**EXERCISE INSTRUCTIONS:**
Reproduce precisely the lines between the start of the data below and the line with "RK = np.array([r_[5] for r_ in regs])", both included.

* * * *

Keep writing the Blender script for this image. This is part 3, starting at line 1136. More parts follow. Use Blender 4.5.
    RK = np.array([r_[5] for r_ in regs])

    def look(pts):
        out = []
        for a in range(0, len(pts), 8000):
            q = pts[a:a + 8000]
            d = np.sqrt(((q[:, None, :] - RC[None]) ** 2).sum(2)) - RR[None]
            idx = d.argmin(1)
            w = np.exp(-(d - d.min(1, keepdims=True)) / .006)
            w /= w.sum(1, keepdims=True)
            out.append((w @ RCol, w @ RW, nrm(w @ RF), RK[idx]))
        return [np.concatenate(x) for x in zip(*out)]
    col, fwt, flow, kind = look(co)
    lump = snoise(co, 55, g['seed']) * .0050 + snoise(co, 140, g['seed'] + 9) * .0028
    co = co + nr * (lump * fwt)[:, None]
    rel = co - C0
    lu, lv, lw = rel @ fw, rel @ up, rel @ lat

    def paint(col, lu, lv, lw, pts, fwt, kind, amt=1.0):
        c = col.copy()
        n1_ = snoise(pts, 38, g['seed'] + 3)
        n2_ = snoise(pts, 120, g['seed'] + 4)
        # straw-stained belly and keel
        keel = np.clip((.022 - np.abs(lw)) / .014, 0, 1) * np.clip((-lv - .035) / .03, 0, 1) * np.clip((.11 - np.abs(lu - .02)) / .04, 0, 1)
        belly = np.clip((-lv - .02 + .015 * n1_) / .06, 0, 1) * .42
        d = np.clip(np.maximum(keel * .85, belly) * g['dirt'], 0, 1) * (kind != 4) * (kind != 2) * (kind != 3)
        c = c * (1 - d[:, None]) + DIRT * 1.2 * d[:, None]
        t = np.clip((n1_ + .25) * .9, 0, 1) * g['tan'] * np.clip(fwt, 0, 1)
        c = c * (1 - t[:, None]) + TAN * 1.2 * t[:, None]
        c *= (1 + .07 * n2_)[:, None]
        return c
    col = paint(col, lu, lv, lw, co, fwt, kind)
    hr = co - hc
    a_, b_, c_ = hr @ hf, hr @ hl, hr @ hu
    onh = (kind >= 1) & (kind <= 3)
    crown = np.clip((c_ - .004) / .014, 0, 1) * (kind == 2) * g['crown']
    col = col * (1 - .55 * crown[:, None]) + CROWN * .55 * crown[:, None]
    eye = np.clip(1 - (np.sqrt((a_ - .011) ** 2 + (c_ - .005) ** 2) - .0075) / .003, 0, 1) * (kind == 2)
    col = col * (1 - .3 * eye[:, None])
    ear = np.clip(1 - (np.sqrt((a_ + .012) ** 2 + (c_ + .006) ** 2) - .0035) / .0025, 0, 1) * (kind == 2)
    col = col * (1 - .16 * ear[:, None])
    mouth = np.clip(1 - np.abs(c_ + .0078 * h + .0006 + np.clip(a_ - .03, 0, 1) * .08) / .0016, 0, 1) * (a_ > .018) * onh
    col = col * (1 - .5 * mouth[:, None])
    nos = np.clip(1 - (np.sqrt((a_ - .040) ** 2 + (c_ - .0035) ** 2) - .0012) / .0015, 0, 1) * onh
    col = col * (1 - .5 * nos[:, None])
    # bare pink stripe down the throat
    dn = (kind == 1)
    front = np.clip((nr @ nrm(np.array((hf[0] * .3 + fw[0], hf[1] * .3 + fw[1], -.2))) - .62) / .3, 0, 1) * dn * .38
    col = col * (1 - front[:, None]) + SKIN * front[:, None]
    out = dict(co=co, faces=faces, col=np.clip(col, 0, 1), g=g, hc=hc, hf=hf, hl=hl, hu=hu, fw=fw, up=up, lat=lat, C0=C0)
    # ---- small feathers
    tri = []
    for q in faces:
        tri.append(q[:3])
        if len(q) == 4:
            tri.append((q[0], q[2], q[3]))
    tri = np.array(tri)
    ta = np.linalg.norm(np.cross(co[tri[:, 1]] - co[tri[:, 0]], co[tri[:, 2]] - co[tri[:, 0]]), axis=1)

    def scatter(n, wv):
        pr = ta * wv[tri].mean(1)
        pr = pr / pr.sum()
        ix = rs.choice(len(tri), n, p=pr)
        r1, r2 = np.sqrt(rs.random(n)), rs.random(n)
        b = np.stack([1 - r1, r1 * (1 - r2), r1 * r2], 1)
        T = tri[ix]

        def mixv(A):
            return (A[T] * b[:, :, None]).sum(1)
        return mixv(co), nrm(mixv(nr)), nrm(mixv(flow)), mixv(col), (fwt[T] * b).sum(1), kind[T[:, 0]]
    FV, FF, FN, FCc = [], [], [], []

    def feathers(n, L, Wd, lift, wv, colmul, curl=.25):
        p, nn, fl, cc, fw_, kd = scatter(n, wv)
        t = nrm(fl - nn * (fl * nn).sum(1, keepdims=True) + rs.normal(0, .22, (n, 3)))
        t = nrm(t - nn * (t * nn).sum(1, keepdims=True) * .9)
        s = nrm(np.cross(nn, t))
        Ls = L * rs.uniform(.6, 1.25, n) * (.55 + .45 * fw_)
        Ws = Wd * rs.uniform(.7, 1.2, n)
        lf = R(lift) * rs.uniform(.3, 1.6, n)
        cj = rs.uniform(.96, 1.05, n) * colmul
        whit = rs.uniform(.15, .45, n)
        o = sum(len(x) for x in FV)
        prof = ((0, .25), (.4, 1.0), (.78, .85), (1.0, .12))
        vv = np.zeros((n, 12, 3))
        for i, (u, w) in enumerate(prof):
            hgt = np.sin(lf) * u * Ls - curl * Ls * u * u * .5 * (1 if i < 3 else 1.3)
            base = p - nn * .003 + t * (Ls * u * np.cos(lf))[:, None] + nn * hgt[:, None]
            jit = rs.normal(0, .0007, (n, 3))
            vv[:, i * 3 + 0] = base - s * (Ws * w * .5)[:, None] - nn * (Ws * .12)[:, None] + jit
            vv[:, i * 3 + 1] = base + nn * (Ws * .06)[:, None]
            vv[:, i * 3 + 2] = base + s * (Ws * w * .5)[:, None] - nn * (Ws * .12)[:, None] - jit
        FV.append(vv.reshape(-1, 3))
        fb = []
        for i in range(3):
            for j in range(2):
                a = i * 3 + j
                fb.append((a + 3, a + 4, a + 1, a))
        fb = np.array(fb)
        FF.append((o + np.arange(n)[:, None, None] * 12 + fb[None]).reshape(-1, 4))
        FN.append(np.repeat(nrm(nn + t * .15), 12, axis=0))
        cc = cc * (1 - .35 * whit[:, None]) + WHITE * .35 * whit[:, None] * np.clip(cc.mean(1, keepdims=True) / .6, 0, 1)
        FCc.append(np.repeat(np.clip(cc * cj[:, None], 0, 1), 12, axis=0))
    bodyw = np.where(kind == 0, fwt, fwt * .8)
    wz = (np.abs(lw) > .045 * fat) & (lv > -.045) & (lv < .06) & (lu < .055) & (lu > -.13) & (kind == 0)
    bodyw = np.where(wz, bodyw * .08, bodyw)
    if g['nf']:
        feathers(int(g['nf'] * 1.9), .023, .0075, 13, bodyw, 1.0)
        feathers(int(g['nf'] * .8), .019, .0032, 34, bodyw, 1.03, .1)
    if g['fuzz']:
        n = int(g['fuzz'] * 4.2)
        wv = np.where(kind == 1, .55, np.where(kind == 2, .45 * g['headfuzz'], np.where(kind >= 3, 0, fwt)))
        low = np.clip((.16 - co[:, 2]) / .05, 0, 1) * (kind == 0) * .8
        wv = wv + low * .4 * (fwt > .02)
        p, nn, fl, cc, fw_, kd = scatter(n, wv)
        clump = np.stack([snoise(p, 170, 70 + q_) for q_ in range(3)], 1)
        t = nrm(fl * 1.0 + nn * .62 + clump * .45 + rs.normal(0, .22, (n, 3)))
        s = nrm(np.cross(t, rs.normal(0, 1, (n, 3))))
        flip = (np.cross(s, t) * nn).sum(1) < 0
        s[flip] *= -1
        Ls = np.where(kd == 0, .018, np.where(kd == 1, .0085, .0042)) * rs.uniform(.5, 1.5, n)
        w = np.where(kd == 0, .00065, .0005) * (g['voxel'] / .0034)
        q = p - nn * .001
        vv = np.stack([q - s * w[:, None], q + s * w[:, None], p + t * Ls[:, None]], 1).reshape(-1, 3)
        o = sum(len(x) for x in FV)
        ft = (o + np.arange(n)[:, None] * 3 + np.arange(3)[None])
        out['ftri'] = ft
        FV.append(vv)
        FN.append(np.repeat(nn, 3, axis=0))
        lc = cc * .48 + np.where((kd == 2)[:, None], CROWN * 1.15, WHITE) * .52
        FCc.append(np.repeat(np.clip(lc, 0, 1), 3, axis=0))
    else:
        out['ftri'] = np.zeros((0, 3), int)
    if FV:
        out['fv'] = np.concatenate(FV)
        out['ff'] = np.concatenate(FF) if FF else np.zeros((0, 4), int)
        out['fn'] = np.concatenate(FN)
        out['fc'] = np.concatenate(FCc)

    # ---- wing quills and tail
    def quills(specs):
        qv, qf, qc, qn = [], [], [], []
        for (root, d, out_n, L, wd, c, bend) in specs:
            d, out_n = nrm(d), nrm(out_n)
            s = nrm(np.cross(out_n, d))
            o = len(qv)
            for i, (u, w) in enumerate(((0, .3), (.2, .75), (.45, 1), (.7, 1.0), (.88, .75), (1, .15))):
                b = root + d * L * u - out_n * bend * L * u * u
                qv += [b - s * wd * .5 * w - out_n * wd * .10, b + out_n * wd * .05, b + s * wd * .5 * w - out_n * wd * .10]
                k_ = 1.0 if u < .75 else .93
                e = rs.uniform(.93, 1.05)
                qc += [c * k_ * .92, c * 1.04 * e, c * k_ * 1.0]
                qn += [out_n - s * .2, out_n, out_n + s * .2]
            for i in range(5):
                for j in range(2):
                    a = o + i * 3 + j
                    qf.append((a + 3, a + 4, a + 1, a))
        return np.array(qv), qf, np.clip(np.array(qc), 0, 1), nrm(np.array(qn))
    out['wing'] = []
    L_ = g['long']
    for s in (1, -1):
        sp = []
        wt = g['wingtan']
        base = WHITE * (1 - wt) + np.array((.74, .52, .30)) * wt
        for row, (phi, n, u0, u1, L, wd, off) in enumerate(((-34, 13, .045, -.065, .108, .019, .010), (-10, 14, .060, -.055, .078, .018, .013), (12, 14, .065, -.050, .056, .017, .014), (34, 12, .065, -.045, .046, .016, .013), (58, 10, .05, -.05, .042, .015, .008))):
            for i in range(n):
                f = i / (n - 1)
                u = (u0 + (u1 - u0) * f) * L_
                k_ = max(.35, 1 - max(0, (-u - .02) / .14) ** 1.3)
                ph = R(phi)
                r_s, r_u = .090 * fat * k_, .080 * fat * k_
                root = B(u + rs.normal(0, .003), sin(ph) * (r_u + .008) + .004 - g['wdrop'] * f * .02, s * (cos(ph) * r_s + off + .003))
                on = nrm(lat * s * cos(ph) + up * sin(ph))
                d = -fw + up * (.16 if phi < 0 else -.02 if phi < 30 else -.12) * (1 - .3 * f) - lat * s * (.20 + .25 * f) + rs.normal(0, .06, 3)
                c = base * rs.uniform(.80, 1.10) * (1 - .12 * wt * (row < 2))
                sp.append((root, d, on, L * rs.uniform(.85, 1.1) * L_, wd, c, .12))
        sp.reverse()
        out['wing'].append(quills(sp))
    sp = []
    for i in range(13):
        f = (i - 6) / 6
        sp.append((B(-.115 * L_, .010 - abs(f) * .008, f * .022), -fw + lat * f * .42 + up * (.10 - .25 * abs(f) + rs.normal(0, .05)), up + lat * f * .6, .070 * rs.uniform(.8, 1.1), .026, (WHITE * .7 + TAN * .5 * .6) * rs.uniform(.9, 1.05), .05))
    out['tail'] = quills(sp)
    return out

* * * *

**THE RESULT:**
Keep writing the Blender script for this image. This is part 3, starting at line 1136. More parts follow. Use Blender 4.5.
    RK = np.array([r_[5] for r_ in regs])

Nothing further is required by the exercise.